Wednesday, March 2, 2011

The Heart Has Its Rieslings

Greetings, loyal libation lovers! I know it's been a while since I updated, but my hiatus from blogging hasn't stopped me from tasting. I've got a lot of catching up to do. Let's start by examining two recently tasted wines made from a favorite grape of mine - Riesling.

Riesling gets a bad rap. People consider it a cheap, syrupy-sweet wine favored predominantly by young consumers with uncultured palates. For many years, the vast majority of domestically available Riesling was exactly that, so the reputation is not unfounded. However, I do feel it is unjustified. In the past two decades the American palate has evolved - we are now importing German and Alsatian Rieslings of good quality, and producing some of our own that are truly standouts in their category. But there's still a lot of mediocre and even bad Riesling out there, some from otherwise highly reputable producers. That's why I'm here to help.

The most important trick I've learned for finding good Riesling, whatever style you like, is to buy Washington Riesling. The exquisite drainage provided by the Ice Age granite deposits in the Columbia Valley is comparable to the same found on the steep slate terraces of the Mosel Valley in Germany. The Riesling produced is of exceptional character and, like its German cousins, tends to exhibit nice minerality.

I'm not trying to hate on California. It's just that I've never had a Californian Riesling that's measured up. That's why I was so excited to try the Bogle Riesling. I'm a huge fan of Bogle. I honestly feel they're one of the most consistent value brands out there. Guaranteed to be an accessible, crowd-pleasing, food-friendly pour well worth the sticker price.

When I first smelled the Bogle Riesling, I was impressed. For a Californian Riesling it was surprisingly complex, with a floral-forward nose of honeysuckle, jasmine, chamomile, and white tea, highlighting aromas of juicy white peach, nectarine, and mandarin. I confess, the excitement I had been too nervous to feel upon purchasing now began to grow. As I sipped, I prepared myself to finally, after all these years, taste a California Riesling I liked.

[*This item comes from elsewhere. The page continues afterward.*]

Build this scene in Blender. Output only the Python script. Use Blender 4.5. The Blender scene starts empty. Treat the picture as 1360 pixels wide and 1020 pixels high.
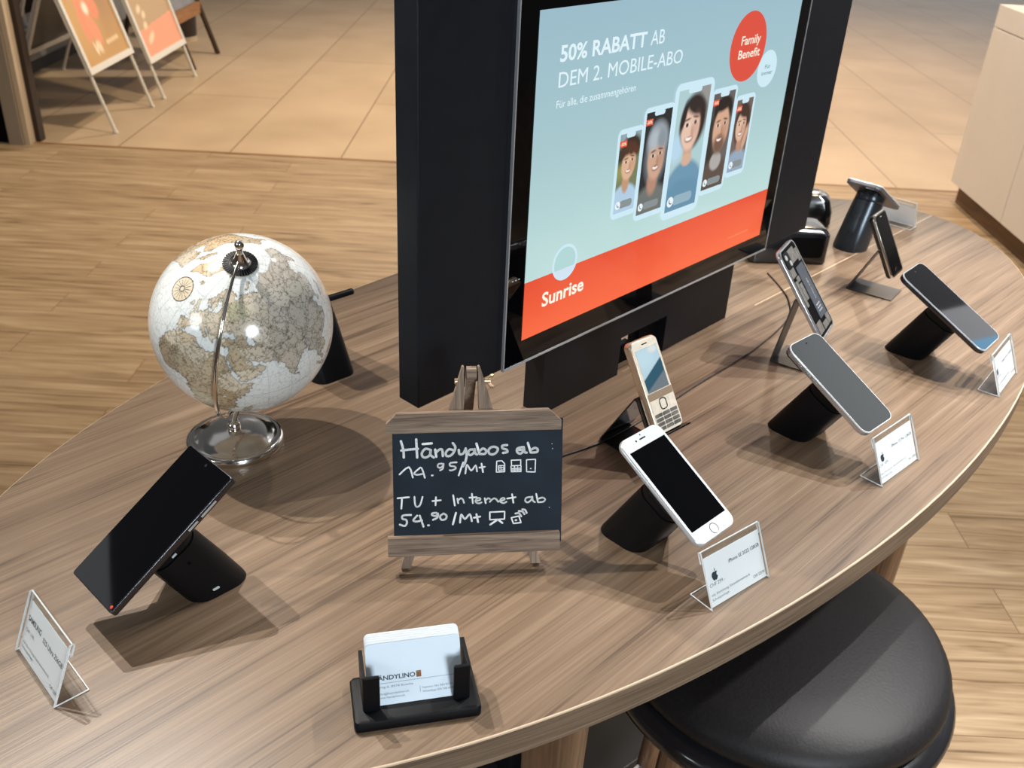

But it was not to be. Like all it's brethren before it, the Bogle Riesling fell flat on the palate. Tart, heavy-handed lime up front, followed by mandarin and more chamomile. On the finish, the ungainly tartness was replaced by a saccharine sweetness. Over all, it was unbalanced and sub-par - the ONLY unimpressive bottle of Bogle I've ever had. How sad. That being said, it was still miles ahead of any other California Riesling I've experienced, in that it was at least tolerable. I did finish my glass. I was just hoping for more.

Date: 2/15/11
Wine: Bogle Riesling
Grapes: Riesling
Vintage: 2009
ABV: 13.5%
Origin: California
Color: light gold
Nose: honey, honeysuckle, jasmine, white peach, nectarine, white tea, mandarin, chamomile
Palate: tart lime, orange, chamomile. A bit saccharine on finish with unbalanced acid. 
Price: $7

More is exactly what I got from the Pacific Rim Riesling, but that's not surprising. Pacific Rim was founded by people just like me - crazy about the versatility offered by the Riesling grape, but frustrated by the lack of quality Rieslings in the market. So they did something radical, and founded a winery devoted exclusively to Riesling. And of course they did it in Washington State's Columbia Valley. Today "only" 90% of their wines are still Riesling, but they're some of the most consistently high-quality Rieslings available. Their dry Riesling is the driest I've ever tasted, and the best in that category. Their sweet, on the other hand, is the sweetest non-dessert Riesling I've ever had, but it's still exemplary. Their middle ground bottle, simply labelled "Riesling," is no exception.

The nose is nothing short of seductive, oozing honey-drenched chamomile and nerula, followed bu luscious, juicy D'anjou pear, white peach, nectarine, and a hint of lemon zest. The exposition on the palate is much the same. Sweet up front with a squeeze of lime on the finish with the palate-cleansing acidity ... something more that lingers. Some sort of resinous herb flavor. It's not quite pine, not quite juniper, and not quite rosemary. I'm sure a more cultured palate than mine could nail it down. But whatever it is, it's delightful. The impeccable balance throughout the wine perfectly masks the 2.3% residual sugar. It blends in more seamlessly than some Rieslings at 1.7%. Definitely put this one in your face.

Date: 2/23/11
Wine: Pacific Rim Riesling
Grapes: Riesling
Vintage: 2009
ABV: 11.7%
Origin: Columbia Valley, Washington
Color: light gold
Nose: honey, chamomile, lemon, nectarine, white peach, white tea
Palate: same with a squeeze of lime on the finish. Sweet up front with a nice cleansing acidity on the finish. some sort of resiny thing - sticky nectar?